Powered By Blogger

29 Ocak 2011 Cumartesi

Şizofrengi epigrafları-iki

“Gir gönüle bil andadır, benliğin defterini dür, Ol has gevher bil andadır, sanma kim ol ummandadır.” Yunus Emre, Şizofrengi, Sayı 17.
“Gezindim saz-ı hicranımla binbir perde üstünde/ Şu aheng-i hayatın darbını taksime
yeltendim/ Karar ettim adem-abad-ı gamda fasl-ı hiçide/ Şunu derkeyledim ancak ki barım kendime kendim.” Neyzen Tevfik, Şizofrengi, Sayı18.

“Aşkımın şiddetinden koptu gönlün freni/ Doktor beni sanıyor hala şizofreni/ Üsküdar taburculuk hasretiyle derinden/ Kalbimi hoplatıyor hastanenin treni/ Ta uzaktan Marmara aşkla çekiyor beni/ Hayretle karşılarım beni deli göreni/ Taburcu olmak için kullanmalı dümeni/ Aşkımın şiddetinden koptu gönlün freni/ Doktor beni sanıyor hala şizofreni.”
Recep Güngör Öztolan, Şizofrengi, Sayı 19.

“Tinselliğe giden kapıyı açan herhangi bir yanıt değil, sorgulamanın kendisidir. Tinsel sorgulama ne boş ne de anlamsızdır, dünyadaki veya pratikteki eylemi, praksisi biçimlendirir.
Tinsellik öte dünyada rahat etmeye çalışmak ya da büyük Tanrı Baba’dan garantiler talep etmek değildir, gerçek yaşam üzerinde belirleyici etkileri olan bir eylem ve varlık biçimidir.
İnsanların tinsel olarak yapılandığını, tinselliğin varlığın yokluk yönünden bir sorgulanışı olduğunu ve sorgulamanın tam bir yanıtının olmadığını, bu yüzden de reçetesi çıkarılabilecek bir tinsellik bulunmadığını fark edersek tinselliğin bu dünyada, yani tarihte cereyan eden sürekli bir buluş ve mücadele süreci olduğunu söyleyebiliriz. Bu ille de değer ve erdem yaratacak bir süreç değildir. İyilik için gereklidir, ancak kötülüğü yaratmaya da daha az yatkın değildir.” Joel Kovel, Şizofrengi, Sayı 22.

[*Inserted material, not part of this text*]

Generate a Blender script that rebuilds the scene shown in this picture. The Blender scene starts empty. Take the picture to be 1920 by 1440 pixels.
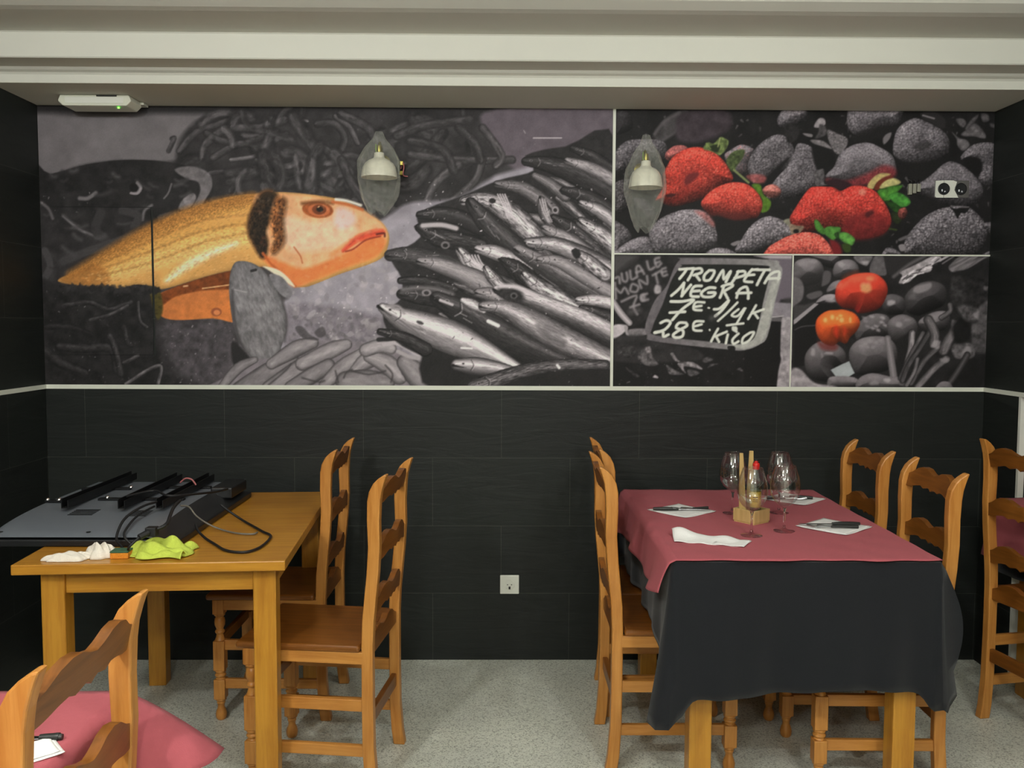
import bpy, math, random
import numpy as np
from mathutils import Vector, Matrix
PI = math.pi
col = bpy.context.scene.collection
scn = bpy.context.scene

# ---------------------------------------------------------------- camera
YAW, PITCH, ROLL = .0115, .0668, .0041
fw = Vector((math.sin(YAW)*math.cos(PITCH), math.cos(YAW)*math.cos(PITCH), -math.sin(PITCH)))
rt = Vector((math.cos(YAW), -math.sin(YAW), 0)); up = rt.cross(fw)
rt2 = rt*math.cos(ROLL)+up*math.sin(ROLL); up2 = -rt*math.sin(ROLL)+up*math.cos(ROLL)
cam = bpy.data.objects.new('camera', bpy.data.cameras.new('camera'))
cam.data.sensor_width = 36; cam.data.lens = 1692.5/1920*36; cam.data.clip_start = .05
m3 = Matrix((rt2, up2, -fw)).transposed()
cam.matrix_world = Matrix.Translation((0, 0, 1.46)) @ m3.to_4x4()
col.objects.link(cam); scn.camera = cam

# ---------------------------------------------------------------- world and exposure
w = bpy.data.worlds.new('world'); scn.world = w; w.use_nodes = True
w.node_tree.nodes['Background'].inputs[0].default_value = (.9, .95, 1, 1); w.node_tree.nodes['Background'].inputs[1].default_value = .25
scn.view_settings.view_transform = 'Standard'; scn.view_settings.look = 'None'
scn.view_settings.exposure = 0.95; scn.view_settings.gamma = 1; scn.view_settings.use_curve_mapping = False
scn.cycles.max_bounces = 8; scn.cycles.transparent_max_bounces = 16

# ---------------------------------------------------------------- ceiling spot lamps of the dining room
LAMPS = [(-1.25, .30, 36), (1.0, .15, 26), (-.3, -.9, 28), (-1.35, -1.6, 22), (1.2, -1.7, 16), (-.9, 1.95, 6), (1.0, 1.85, 8)]
def lamp_light(x, y, e):
    l = bpy.data.lights.new('bulb', 'POINT'); l.energy = e; l.shadow_soft_size = .055; l.color = (1, 1, .955)
    o = bpy.data.objects.new('bulb', l); o.location = (x, y, 2.42); col.objects.link(o)
for q in LAMPS: lamp_light(*q)

# ---------------------------------------------------------------- mesh helpers
def link(o, parent=None):
    col.objects.link(o)
    if parent: o.parent = parent
    return o
def tag(o, label=None, cat=None, group=None, kind=None):
    if label: o['label'] = label
    if cat: o['category'] = cat
    if group: o['group'] = group
    if kind: o['kind'] = kind
    return o
def thing(name, label, cat, loc=(0, 0, 0), rz=0, group=None):
    o = bpy.data.objects.new(name, None); o.empty_display_size = .05
    o.location = loc; o.rotation_euler = (0, 0, rz); link(o); return tag(o, label, cat, group)
def copy_tree(o, parent=None):
    c = o.copy(); col.objects.link(c); c.parent = parent
    for ch in list(o.children): copy_tree(ch, c)
    return c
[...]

“1936’dan beri daha yüksek ücret için mücadele veriyorum. Benden önce babam da yüksek ücret için mücadele vermişti. Bir televizyonum, bir buzdolabım ve bir VW’im var. Bana
kalırsa bu, başından sonuna kadar bir köpek gibi yaşamaktır.” Bir Fransız İşçisi, Şizofrengi, Sayı 23.